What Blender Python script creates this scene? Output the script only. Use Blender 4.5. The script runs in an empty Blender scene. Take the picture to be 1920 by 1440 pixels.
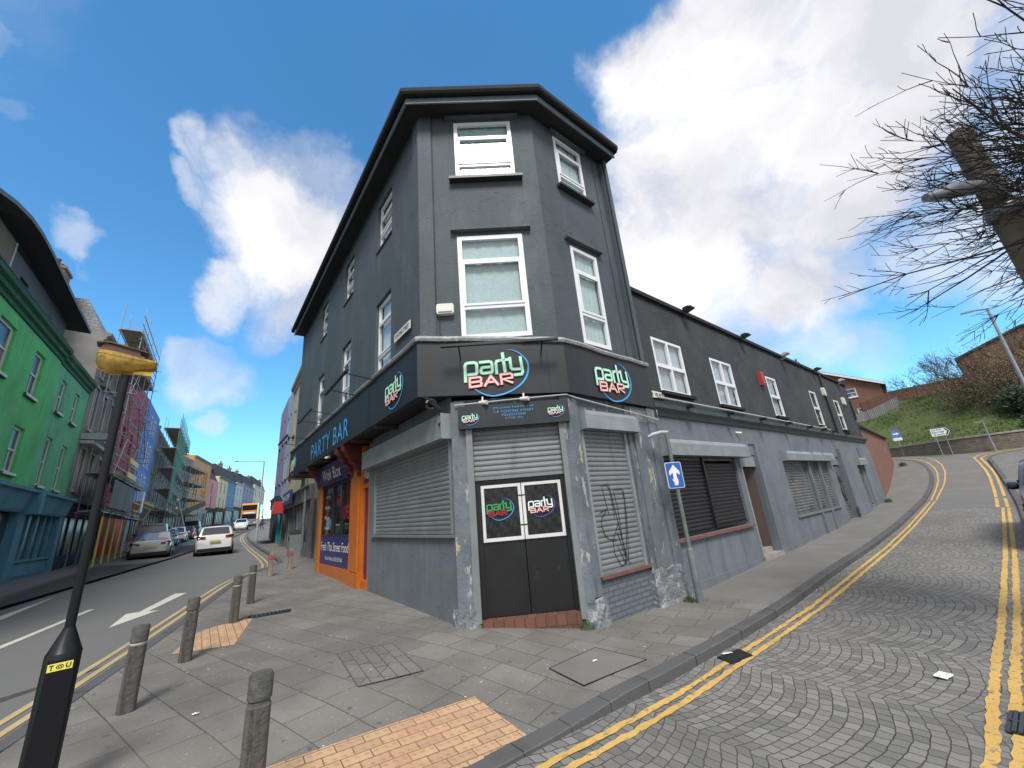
import bpy, bmesh, math, random
from mathutils import Vector, Matrix
R = math.radians
random.seed(7)
SC = bpy.context.scene
COL = SC.collection

# ------------------------------------------------------------------ camera, sky, sun, exposure
SC.render.resolution_x, SC.render.resolution_y = 1024, 768
cam_d = bpy.data.cameras.new("camera"); cam = bpy.data.objects.new("camera", cam_d); COL.objects.link(cam)
cam_d.sensor_fit = 'HORIZONTAL'; cam_d.sensor_width = 36.0; cam_d.lens = 36.0*740/1920
cam_d.clip_start = 0.05; cam_d.clip_end = 3000
_u = Vector((-0.08322, 0.95045, -0.29985)).normalized()          # world up seen from the camera
_f = Vector((0, 0, -1)); _y = (_f-_u*_f.dot(_u)).normalized(); _x = _y.cross(_u)
cam.matrix_world = Matrix(((_x.x, _x.y, _x.z, 0), (_y.x, _y.y, _y.z, 0), (_u.x, _u.y, _u.z, 1.6), (0, 0, 0, 1)))
SC.camera = cam
SC.view_settings.view_transform = 'Standard'; SC.view_settings.look = 'None'
SC.view_settings.exposure = 1.38; SC.view_settings.gamma = 1.0

SUN_AZ, SUN_EL = 174.0, 52.0      # azimuth clockwise from +Y
sun_d = bpy.data.lights.new("sun", 'SUN'); sun_d.energy = 1.4; sun_d.angle = R(18); sun_d.color = (1, .98, .94)
sun = bpy.data.objects.new("sun", sun_d); COL.objects.link(sun)
_sd = Vector((math.sin(R(SUN_AZ))*math.cos(R(SUN_EL)), math.cos(R(SUN_AZ))*math.cos(R(SUN_EL)), math.sin(R(SUN_EL))))
sun.rotation_euler = _sd.to_track_quat('Z', 'Y').to_euler()

W = bpy.data.worlds.new("World"); SC.world = W; W.use_nodes = True
nt = W.node_tree; nt.nodes.clear()
def N(t, kind, **kw):
    n = t.nodes.new(kind)
    for k, v in kw.items():
        if k in n.inputs.keys() if isinstance(k, str) and k[0].isupper() else False: n.inputs[k].default_value = v
        else: setattr(n, k, v)
    return n
out = nt.nodes.new('ShaderNodeOutputWorld'); bg = nt.nodes.new('ShaderNodeBackground'); bg.inputs[1].default_value = 0.115
sky = nt.nodes.new('ShaderNodeTexSky'); sky.sky_type = 'NISHITA'; sky.sun_disc = False
sky.sun_elevation = R(SUN_EL); sky.sun_rotation = R(SUN_AZ); sky.air_density = 1.0; sky.dust_density = 0.0; sky.ozone_density = 3.0
def math_n(t, op, a, b=None, c=None, clamp=False):
    m = t.nodes.new('ShaderNodeMath'); m.operation = op; m.use_clamp = clamp
    for i, v in enumerate((a, b, c)):
        if v is None: continue
        if isinstance(v, (int, float)): m.inputs[i].default_value = v
        else: t.links.new(v, m.inputs[i])
    return m.outputs[0]
tc = nt.nodes.new('ShaderNodeTexCoord')
# warp the view direction a little so that cloud edges are ragged
nz = nt.nodes.new('ShaderNodeTexNoise'); nz.inputs['Scale'].default_value = 3.2; nz.inputs['Detail'].default_value = 9; nz.inputs['Roughness'].default_value = .58
nt.links.new(tc.outputs['Generated'], nz.inputs['Vector'])
sub = nt.nodes.new('ShaderNodeVectorMath'); sub.operation = 'SUBTRACT'; nt.links.new(nz.outputs['Color'], sub.inputs[0]); sub.inputs[1].default_value = (.5, .5, .5)
scl = nt.nodes.new('ShaderNodeVectorMath'); scl.operation = 'SCALE'; nt.links.new(sub.outputs[0], scl.inputs[0]); scl.inputs['Scale'].default_value = .34
add = nt.nodes.new('ShaderNodeVectorMath'); add.operation = 'ADD'; nt.links.new(tc.outputs['Generated'], add.inputs[0]); nt.links.new(scl.outputs[0], add.inputs[1])
nrm = nt.nodes.new('ShaderNodeVectorMath'); nrm.operation = 'NORMALIZE'; nt.links.new(add.outputs[0], nrm.inputs[0])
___
Your task is to reproduce exactly the lines from the start of the data above through the line containing "COL = SC.collection", leaving every picture out.

What Blender Python script creates this scene? Output the script only. Use Blender 4.5. The script runs in an empty Blender scene. Take the picture to be 1920 by 1440 pixels.
import bpy, bmesh, math, random
from mathutils import Vector, Matrix
R = math.radians
random.seed(7)
SC = bpy.context.scene
COL = SC.collection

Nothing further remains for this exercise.